▸ **SHORT EXERCISE**:
Select the lines that contain "Blender" and copy each of them.

## begin STORED RECORDS

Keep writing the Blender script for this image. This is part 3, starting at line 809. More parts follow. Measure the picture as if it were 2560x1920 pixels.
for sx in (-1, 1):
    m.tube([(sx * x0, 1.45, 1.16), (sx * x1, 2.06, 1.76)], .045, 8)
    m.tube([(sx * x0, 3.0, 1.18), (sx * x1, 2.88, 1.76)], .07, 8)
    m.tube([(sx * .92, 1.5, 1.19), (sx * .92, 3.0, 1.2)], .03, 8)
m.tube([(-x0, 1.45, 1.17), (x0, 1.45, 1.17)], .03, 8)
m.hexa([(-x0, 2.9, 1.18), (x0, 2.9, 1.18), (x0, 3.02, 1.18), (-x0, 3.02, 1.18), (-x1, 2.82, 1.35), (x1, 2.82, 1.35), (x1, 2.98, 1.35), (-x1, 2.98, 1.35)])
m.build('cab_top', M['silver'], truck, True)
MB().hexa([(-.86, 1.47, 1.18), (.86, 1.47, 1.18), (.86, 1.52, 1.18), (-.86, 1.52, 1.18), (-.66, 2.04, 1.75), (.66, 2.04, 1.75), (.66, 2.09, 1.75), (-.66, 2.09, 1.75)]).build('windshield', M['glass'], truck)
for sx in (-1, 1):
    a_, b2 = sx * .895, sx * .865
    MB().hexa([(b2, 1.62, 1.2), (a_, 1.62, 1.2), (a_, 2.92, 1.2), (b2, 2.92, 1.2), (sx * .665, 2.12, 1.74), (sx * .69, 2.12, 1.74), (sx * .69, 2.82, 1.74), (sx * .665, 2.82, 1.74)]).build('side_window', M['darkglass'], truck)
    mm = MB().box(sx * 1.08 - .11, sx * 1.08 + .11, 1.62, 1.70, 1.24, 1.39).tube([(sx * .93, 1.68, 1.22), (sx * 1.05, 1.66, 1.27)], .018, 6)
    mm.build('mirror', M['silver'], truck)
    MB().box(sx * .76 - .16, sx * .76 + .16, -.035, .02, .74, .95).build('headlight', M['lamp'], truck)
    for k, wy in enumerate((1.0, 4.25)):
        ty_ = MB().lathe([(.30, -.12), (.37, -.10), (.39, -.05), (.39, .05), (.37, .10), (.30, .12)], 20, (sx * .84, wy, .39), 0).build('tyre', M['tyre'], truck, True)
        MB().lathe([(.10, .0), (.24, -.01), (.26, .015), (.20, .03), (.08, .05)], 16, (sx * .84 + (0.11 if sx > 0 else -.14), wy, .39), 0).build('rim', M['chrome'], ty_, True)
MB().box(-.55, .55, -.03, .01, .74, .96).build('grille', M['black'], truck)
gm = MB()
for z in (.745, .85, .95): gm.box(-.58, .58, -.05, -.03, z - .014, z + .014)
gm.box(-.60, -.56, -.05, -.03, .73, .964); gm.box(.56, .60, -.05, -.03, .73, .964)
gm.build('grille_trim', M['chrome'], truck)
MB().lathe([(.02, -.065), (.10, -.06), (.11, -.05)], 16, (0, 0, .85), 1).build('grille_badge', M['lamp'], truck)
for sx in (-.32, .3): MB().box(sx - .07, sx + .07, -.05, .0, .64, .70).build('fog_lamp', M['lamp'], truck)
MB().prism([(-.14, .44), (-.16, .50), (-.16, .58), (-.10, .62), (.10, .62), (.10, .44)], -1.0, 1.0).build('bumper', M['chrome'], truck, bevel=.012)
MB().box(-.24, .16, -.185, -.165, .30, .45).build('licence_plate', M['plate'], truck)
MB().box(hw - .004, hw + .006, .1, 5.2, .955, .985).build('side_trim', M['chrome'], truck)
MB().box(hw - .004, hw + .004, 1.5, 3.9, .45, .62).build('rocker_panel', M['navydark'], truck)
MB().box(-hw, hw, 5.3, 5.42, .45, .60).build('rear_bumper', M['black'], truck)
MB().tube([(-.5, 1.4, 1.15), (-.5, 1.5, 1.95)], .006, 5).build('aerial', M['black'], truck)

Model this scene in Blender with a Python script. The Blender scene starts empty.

## end STORED RECORDS

▸ **COMPLETED EXERCISE**:
Keep writing the Blender script for this image. This is part 3, starting at line 809. More parts follow. Measure the picture as if it were 2560x1920 pixels.
Model this scene in Blender with a Python script. The Blender scene starts empty.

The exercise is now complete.